[Raw records]
— start —

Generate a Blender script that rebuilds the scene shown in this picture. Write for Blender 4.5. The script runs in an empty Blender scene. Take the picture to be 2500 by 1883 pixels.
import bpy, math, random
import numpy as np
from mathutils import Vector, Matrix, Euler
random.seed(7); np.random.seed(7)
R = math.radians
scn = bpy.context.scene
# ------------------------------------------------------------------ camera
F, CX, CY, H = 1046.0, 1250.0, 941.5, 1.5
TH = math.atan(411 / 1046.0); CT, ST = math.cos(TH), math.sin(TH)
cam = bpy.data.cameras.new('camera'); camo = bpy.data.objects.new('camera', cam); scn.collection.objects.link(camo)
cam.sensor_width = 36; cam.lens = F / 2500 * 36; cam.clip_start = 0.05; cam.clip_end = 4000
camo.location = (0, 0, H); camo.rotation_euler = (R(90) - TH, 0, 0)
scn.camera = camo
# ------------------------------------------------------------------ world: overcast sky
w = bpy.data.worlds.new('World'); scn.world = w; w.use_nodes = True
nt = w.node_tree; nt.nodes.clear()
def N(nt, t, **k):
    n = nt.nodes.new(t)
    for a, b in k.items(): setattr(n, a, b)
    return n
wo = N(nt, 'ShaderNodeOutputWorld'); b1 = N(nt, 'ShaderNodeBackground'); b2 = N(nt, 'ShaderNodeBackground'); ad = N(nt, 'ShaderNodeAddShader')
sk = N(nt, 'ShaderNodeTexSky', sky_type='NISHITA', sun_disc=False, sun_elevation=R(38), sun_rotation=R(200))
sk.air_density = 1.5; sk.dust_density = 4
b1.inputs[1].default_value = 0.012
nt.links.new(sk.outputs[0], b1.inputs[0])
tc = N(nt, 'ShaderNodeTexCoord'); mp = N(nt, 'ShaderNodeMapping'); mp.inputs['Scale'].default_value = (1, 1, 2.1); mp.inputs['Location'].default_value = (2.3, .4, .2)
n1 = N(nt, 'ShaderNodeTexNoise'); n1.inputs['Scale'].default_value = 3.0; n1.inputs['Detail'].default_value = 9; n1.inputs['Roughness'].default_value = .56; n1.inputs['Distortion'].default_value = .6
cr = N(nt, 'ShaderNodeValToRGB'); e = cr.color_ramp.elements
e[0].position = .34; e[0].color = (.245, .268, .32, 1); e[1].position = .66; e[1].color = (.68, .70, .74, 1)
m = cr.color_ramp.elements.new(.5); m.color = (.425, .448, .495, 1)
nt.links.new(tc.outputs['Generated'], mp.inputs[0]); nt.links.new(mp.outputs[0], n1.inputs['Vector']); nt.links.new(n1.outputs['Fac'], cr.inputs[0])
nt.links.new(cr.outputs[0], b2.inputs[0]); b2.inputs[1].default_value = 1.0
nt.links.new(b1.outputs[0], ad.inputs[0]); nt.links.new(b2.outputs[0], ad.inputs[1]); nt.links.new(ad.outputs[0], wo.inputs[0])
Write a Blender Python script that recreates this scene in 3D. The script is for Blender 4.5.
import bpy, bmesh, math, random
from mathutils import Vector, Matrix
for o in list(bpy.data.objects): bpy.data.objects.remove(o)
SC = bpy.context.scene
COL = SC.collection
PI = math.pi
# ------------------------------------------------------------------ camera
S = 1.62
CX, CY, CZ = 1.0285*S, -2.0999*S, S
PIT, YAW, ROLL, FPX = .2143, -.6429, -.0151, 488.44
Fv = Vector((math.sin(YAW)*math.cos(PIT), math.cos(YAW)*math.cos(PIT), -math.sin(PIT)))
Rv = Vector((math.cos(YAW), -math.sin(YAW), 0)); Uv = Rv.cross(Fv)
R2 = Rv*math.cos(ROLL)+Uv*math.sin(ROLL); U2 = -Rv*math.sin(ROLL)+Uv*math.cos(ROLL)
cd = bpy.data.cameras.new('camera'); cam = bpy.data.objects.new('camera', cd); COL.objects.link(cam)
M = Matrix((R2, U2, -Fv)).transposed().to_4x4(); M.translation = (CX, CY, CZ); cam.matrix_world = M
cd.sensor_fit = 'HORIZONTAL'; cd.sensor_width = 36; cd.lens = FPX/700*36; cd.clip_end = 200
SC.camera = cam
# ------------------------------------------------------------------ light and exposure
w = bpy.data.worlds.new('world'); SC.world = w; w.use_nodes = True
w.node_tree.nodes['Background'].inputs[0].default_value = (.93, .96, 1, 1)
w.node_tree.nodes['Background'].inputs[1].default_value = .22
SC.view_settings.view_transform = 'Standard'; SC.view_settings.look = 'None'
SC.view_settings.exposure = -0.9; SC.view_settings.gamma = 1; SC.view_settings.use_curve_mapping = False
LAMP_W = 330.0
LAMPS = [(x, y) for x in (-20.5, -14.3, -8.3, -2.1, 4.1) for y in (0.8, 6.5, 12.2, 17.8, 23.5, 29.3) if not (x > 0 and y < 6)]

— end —

### Work required
Print all of the data exactly as it was given.

### Written solution
Generate a Blender script that rebuilds the scene shown in this picture. Write for Blender 4.5. The script runs in an empty Blender scene. Take the picture to be 2500 by 1883 pixels.
import bpy, math, random
import numpy as np
from mathutils import Vector, Matrix, Euler
random.seed(7); np.random.seed(7)
R = math.radians
scn = bpy.context.scene
# ------------------------------------------------------------------ camera
F, CX, CY, H = 1046.0, 1250.0, 941.5, 1.5
TH = math.atan(411 / 1046.0); CT, ST = math.cos(TH), math.sin(TH)
cam = bpy.data.cameras.new('camera'); camo = bpy.data.objects.new('camera', cam); scn.collection.objects.link(camo)
cam.sensor_width = 36; cam.lens = F / 2500 * 36; cam.clip_start = 0.05; cam.clip_end = 4000
camo.location = (0, 0, H); camo.rotation_euler = (R(90) - TH, 0, 0)
scn.camera = camo
# ------------------------------------------------------------------ world: overcast sky
w = bpy.data.worlds.new('World'); scn.world = w; w.use_nodes = True
nt = w.node_tree; nt.nodes.clear()
def N(nt, t, **k):
    n = nt.nodes.new(t)
    for a, b in k.items(): setattr(n, a, b)
    return n
wo = N(nt, 'ShaderNodeOutputWorld'); b1 = N(nt, 'ShaderNodeBackground'); b2 = N(nt, 'ShaderNodeBackground'); ad = N(nt, 'ShaderNodeAddShader')
sk = N(nt, 'ShaderNodeTexSky', sky_type='NISHITA', sun_disc=False, sun_elevation=R(38), sun_rotation=R(200))
sk.air_density = 1.5; sk.dust_density = 4
b1.inputs[1].default_value = 0.012
nt.links.new(sk.outputs[0], b1.inputs[0])
tc = N(nt, 'ShaderNodeTexCoord'); mp = N(nt, 'ShaderNodeMapping'); mp.inputs['Scale'].default_value = (1, 1, 2.1); mp.inputs['Location'].default_value = (2.3, .4, .2)
n1 = N(nt, 'ShaderNodeTexNoise'); n1.inputs['Scale'].default_value = 3.0; n1.inputs['Detail'].default_value = 9; n1.inputs['Roughness'].default_value = .56; n1.inputs['Distortion'].default_value = .6
cr = N(nt, 'ShaderNodeValToRGB'); e = cr.color_ramp.elements
e[0].position = .34; e[0].color = (.245, .268, .32, 1); e[1].position = .66; e[1].color = (.68, .70, .74, 1)
m = cr.color_ramp.elements.new(.5); m.color = (.425, .448, .495, 1)
nt.links.new(tc.outputs['Generated'], mp.inputs[0]); nt.links.new(mp.outputs[0], n1.inputs['Vector']); nt.links.new(n1.outputs['Fac'], cr.inputs[0])
nt.links.new(cr.outputs[0], b2.inputs[0]); b2.inputs[1].default_value = 1.0
nt.links.new(b1.outputs[0], ad.inputs[0]); nt.links.new(b2.outputs[0], ad.inputs[1]); nt.links.new(ad.outputs[0], wo.inputs[0])
Write a Blender Python script that recreates this scene in 3D. The script is for Blender 4.5.
import bpy, bmesh, math, random
from mathutils import Vector, Matrix
for o in list(bpy.data.objects): bpy.data.objects.remove(o)
SC = bpy.context.scene
COL = SC.collection
PI = math.pi
# ------------------------------------------------------------------ camera
S = 1.62
CX, CY, CZ = 1.0285*S, -2.0999*S, S
PIT, YAW, ROLL, FPX = .2143, -.6429, -.0151, 488.44
Fv = Vector((math.sin(YAW)*math.cos(PIT), math.cos(YAW)*math.cos(PIT), -math.sin(PIT)))
Rv = Vector((math.cos(YAW), -math.sin(YAW), 0)); Uv = Rv.cross(Fv)
R2 = Rv*math.cos(ROLL)+Uv*math.sin(ROLL); U2 = -Rv*math.sin(ROLL)+Uv*math.cos(ROLL)
cd = bpy.data.cameras.new('camera'); cam = bpy.data.objects.new('camera', cd); COL.objects.link(cam)
M = Matrix((R2, U2, -Fv)).transposed().to_4x4(); M.translation = (CX, CY, CZ); cam.matrix_world = M
cd.sensor_fit = 'HORIZONTAL'; cd.sensor_width = 36; cd.lens = FPX/700*36; cd.clip_end = 200
SC.camera = cam
# ------------------------------------------------------------------ light and exposure
w = bpy.data.worlds.new('world'); SC.world = w; w.use_nodes = True
w.node_tree.nodes['Background'].inputs[0].default_value = (.93, .96, 1, 1)
w.node_tree.nodes['Background'].inputs[1].default_value = .22
SC.view_settings.view_transform = 'Standard'; SC.view_settings.look = 'None'
SC.view_settings.exposure = -0.9; SC.view_settings.gamma = 1; SC.view_settings.use_curve_mapping = False
LAMP_W = 330.0
LAMPS = [(x, y) for x in (-20.5, -14.3, -8.3, -2.1, 4.1) for y in (0.8, 6.5, 12.2, 17.8, 23.5, 29.3) if not (x > 0 and y < 6)]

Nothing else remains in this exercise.